Ulrich Schnauss / Remember Remember @ Nice 'N' Sleazy, 16 March
Remember Remember’s multilayered instrumentals shouldn’t really lend themselves to a stripped-down approach; Graeme Ronald’s compositions, on the face of it, are more about texture and atmosphere than songcraft. Yet with just one guitar – and dextrous deployment of a loop pedal – he manages to recreate some of the full band’s melodic density. Moreover, the fragility of pieces like One Happier is emphasised by this approach: Ronald’s overlapping, descending arpeggios acquire a tenderness and subtlety that is sometimes lost with the full live band.
Ulrich Schnauss, by contrast, performs a set which gradually builds into swirling, intense walls of noise. While his compositions, like Ronald’s, have sweetly melancholy melodies at their centre, Schnauss is less influenced by the epic grandeur of Mogwai-style post-rock. Instead, from 2001’s Far Away Trains Passing By onwards, the Berliner has honed a variant of dense, dreamy electronica that connects to the more hallucinatory reaches of 90s shoegaze, while also placing him alongside contemporaries like Pantha du Prince.

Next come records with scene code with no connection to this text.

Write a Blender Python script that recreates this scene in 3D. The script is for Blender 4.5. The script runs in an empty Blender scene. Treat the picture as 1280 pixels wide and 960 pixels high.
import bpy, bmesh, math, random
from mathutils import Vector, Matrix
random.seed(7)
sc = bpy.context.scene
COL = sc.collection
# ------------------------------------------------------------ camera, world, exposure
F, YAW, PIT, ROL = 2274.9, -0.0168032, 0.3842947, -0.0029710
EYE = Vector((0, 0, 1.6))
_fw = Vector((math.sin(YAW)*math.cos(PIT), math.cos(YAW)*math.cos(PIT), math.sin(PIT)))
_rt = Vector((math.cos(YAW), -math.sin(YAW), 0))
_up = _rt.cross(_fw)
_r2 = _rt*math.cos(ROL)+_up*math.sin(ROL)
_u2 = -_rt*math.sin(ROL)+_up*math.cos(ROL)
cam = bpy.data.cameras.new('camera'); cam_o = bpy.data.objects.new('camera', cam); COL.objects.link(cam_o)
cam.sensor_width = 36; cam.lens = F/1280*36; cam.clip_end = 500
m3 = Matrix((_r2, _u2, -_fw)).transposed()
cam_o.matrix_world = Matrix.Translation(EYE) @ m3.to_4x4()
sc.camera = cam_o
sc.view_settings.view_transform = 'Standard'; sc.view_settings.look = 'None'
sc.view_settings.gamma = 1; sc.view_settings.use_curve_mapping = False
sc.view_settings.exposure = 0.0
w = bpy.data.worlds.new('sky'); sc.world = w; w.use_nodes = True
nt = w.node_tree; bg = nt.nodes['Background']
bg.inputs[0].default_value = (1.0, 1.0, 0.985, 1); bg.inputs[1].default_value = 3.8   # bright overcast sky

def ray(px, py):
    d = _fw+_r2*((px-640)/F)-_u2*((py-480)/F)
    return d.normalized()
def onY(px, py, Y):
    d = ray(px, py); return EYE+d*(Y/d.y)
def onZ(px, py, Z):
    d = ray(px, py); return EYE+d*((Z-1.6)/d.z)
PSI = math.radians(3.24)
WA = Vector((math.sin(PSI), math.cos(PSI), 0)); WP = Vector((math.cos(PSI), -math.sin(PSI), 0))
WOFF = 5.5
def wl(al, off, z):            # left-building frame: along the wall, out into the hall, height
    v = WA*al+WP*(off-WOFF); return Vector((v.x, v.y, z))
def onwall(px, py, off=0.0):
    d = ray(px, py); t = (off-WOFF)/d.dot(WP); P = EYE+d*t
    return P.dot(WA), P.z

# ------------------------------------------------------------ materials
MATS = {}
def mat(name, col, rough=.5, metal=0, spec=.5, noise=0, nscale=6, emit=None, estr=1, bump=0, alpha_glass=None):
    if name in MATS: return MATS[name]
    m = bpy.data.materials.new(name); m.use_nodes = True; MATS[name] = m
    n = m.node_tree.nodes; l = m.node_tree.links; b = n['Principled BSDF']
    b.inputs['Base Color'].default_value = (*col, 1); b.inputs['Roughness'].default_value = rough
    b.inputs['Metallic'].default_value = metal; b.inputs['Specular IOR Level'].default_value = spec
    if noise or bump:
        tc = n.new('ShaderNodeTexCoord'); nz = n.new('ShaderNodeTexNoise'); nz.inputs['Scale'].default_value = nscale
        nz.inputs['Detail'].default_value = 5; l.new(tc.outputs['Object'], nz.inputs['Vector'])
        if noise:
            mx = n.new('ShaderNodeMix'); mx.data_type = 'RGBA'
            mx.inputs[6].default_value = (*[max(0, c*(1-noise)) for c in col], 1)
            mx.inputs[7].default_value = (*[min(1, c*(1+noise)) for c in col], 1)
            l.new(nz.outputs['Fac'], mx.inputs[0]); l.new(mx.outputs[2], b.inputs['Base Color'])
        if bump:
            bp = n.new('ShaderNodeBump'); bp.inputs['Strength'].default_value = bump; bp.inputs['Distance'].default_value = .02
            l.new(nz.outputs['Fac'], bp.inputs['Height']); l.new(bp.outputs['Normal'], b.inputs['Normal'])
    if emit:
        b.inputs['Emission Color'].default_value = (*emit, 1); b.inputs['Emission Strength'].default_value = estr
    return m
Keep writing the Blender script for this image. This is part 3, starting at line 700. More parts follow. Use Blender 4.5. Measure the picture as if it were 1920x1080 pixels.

In conjunction with some hypnotically effective visuals (aerial views of nighttime cityscapes, silhouetted forests), it’s an entrancing blend in the live context. On tracks like Borrowed Time, which meshes oscillating, phased beats over Tangerine Dream-esque synth chords, Schnauss’ sound even acquires a danciness only hinted at on record. It’s that rhythmic complexity, combined with a sensibility that draws on alternative rock’s outer limits, which makes him so distinctive. Schnauss may be a techno artist, but as his reception tonight proves, he’s unusually adept at transcending the constraints of genre.